Rechtliche Auseinandersetzungen können auch zwischen Erzieherin/ Leitung und Kindergarteneltern entstehen: Nicht gern denke ich daran zurück, dass einmal Eltern einer Kollegin mit dem Anwalt gedroht hatten, weil sie ihr Kind angeblich im Stuhlkreis vor allen anderen gedemütigt habe. Was soll man da als Leiterin tun? Oder in einem anderen Fall, als eine Leitungskollegin Rede und Antwort vor Gericht stehen musste, weil Eltern wegen einer Aufsichtspflichtverletzung geklagt hatten. (Das Kind war beim Klettern vom Baum gefallen und hatte sich den Arm gebrochen.) Ich denke, hieran zeigt sich, wie wichtig es ist, Absprachen, Rücksprachen, Auskünfte etc. schriftlich zu dokumentieren: Wer hatte die Aufsichtspflicht beim Sturz vom Baum? Waren genug Erzieherinnen draußen? War es der Leitung schon länger bekannt, dass sich die beklagte Kollegin bisweilen pädagogisch nicht korrekt verhält, gibt es dazu Gesprächsprotokolle? Oder gibt es Protokolle zu Trägerbesprechungen, bei denen Sicherheitsmängel weitergegeben und diese trotzdem noch nicht beseitigt wurden? Gerade bei pädagogischen Fragen finde ich den fachlichen Rückhalt, den eine Fachberatungsstelle bietet, sehr entlastend.

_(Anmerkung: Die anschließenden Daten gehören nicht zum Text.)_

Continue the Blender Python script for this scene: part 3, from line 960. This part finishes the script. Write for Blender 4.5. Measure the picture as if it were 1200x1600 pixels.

Das Eis, auf dem man sich als Leitungskraft bewegt, ist dünn: Nur einmal nicht an das geltende Recht gedacht, einmal falsch entschieden oder die Situation unterschätzt, schon habe ich u.U. ein Riesenproblem. Trotzdem muss ich damit klarkommen und darf nicht vor lauter Angst handlungsunfähig werden. Wichtig finde ich bei allen rechtlichen Angelegenheiten, dass ich im Zweifelsfall nachweisen kann, dass mein Verhalten vom Grundsatz geleitet war, den Schutz des Kindes nach bestem Wissen und Gewissen zu gewährleisten.